Mariya Yao (Metamaven)
11:55am-12:35pm Friday, September 7, 2018
Secondary topics:  AI in the Enterprise
Average rating: *****
(5.00, 6 ratings)

What you'll learn

  • Understand how to align AI initiatives with business and product goals and how to encourage and facilitate interdisciplinary collaboration
  • Explore examples of useful data and less useful data for the purposes of training performant ML models
  • Discover common pitfalls when it comes to workforce retraining (and how to plan for and overcome them), cultural practices that support open, experimental mindsets and methodologies, and organizational models to consider when managing both human and AI employees

Description

Executives in every business, vertical, and function are being asked to “innovate with AI,” but the barriers to successful adoption for most enterprises are organizational, not technical. Mariya Yao explains why effective AI requires not only technical talent but extended interdisciplinary coordination between teams, investments in retraining your workforces at all levels, and cultivation of an experimental, data-driven culture.

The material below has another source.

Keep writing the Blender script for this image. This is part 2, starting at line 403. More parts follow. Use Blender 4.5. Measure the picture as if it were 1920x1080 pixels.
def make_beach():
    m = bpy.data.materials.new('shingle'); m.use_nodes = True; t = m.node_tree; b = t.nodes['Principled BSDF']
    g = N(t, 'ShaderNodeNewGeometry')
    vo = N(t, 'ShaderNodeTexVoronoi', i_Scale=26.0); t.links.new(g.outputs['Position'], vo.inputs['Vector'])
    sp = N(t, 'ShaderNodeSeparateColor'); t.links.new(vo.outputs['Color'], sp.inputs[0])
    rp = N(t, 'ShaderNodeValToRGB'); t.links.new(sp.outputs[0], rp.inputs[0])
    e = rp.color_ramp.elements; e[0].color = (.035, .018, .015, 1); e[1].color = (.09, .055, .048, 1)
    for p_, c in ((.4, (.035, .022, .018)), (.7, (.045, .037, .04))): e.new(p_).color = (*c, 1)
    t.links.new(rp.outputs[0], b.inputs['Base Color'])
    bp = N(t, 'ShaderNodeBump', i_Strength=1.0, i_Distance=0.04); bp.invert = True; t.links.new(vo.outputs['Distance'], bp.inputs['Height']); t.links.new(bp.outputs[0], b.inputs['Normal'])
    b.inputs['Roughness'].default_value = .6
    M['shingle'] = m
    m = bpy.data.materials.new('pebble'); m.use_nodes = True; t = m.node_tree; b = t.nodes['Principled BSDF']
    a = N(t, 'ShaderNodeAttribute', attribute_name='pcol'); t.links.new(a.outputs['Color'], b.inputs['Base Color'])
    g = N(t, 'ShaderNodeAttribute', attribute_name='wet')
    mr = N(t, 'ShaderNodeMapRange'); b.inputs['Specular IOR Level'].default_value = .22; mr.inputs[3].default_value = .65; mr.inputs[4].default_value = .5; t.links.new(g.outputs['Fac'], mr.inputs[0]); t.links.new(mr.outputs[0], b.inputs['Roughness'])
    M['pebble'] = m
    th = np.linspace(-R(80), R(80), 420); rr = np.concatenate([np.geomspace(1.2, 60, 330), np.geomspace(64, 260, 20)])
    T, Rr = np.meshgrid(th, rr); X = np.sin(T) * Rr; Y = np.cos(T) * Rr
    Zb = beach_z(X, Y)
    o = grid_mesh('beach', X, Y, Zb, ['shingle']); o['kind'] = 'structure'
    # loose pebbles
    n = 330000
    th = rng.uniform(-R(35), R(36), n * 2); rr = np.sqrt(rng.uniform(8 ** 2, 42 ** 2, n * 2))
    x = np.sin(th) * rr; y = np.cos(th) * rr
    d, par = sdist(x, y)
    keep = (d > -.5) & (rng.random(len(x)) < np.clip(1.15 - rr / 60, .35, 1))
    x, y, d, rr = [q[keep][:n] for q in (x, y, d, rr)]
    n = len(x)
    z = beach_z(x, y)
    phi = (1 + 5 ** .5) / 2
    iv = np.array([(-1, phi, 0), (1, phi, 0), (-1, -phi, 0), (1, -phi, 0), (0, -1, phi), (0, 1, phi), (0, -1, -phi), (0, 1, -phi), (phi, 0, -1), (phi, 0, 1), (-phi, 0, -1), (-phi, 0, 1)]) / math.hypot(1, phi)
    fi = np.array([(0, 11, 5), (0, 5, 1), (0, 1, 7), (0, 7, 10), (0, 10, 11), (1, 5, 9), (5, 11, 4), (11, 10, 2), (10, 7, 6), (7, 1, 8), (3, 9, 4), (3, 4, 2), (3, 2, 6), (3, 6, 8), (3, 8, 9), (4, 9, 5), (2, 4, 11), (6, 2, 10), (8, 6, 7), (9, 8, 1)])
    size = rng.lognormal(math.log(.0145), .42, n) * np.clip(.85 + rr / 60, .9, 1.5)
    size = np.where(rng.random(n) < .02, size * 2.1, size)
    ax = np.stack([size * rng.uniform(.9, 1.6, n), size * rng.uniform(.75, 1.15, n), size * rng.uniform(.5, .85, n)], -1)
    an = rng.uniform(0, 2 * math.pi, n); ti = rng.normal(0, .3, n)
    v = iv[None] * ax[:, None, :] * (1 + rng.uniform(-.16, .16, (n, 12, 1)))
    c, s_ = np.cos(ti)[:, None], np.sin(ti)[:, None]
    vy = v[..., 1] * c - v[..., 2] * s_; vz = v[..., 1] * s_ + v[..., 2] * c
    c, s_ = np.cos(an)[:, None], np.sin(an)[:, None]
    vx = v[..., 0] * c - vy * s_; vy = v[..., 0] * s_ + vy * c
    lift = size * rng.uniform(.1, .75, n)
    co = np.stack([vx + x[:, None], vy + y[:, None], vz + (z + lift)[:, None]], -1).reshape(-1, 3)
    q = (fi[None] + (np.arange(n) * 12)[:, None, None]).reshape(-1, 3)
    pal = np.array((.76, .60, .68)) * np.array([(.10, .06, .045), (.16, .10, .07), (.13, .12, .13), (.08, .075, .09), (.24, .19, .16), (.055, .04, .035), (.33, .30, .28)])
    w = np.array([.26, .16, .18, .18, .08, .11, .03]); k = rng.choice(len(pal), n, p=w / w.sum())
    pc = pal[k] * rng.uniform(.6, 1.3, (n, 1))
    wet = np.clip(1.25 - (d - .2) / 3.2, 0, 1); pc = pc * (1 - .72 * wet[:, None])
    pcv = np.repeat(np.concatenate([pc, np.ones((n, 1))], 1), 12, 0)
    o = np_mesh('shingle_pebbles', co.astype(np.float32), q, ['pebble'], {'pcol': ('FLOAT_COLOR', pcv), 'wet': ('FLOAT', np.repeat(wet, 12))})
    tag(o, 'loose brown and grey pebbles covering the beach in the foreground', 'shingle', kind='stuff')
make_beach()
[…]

Whether an organization chooses to build or buy AI, there are five critical areas that are nearly always underinvested in:

  1. Goal-driven AI strategy: AI is not a magical technology which, when plugged in, automatically yields enormous business benefit. In many cases, poorly designed automation hurts your business and workforce. Executives must carefully assess where (and where not) to apply AI in their operations.
  2. Business-driven data collection: Having the right data is more important than collecting high volumes of data, but data in most enterprises is collected without the development of machine learning models in mind. Overcoming this requires that the business and product owners collaborate closely with AI technologists and data stewards.
  3. Technical training for front-line employees and middle managers: Executives are often well educated on emerging technologies, but enterprises inevitably stumble when their employees who are tasked to adopt new software and methods are not sufficiently supported.
  4. Culture of data-driven, probabilistic decision making: Business leadership historically relied on instinct and vision, but in our increasingly complex world, executives need to make more nuanced decisions that balance analytics with experience.
  5. Organizational design: Roles, responsibilities, and workflows change dramatically when automation assumes increasingly more human tasks. Few organizations have spent the requisite time rethinking how to design, operate, and scale the automated enterprise.
Photo of Mariya Yao

Mariya Yao

Metamaven

Mariya Yao is chief technology and product officer at Metamaven, a company that intelligently automates revenue growth for global companies like Paypal, LinkedIn, L’Oréal, LVMH, and WPP. She’s also editor-in-chief of TOPBOTS, the largest publication and community for business leaders applying AI to their enterprises, a Forbes writer covering the interplay of human and machine intelligence, and coauthor of Applied AI: A Handbook for Business Leaders, which she launched onstage at CES 2018.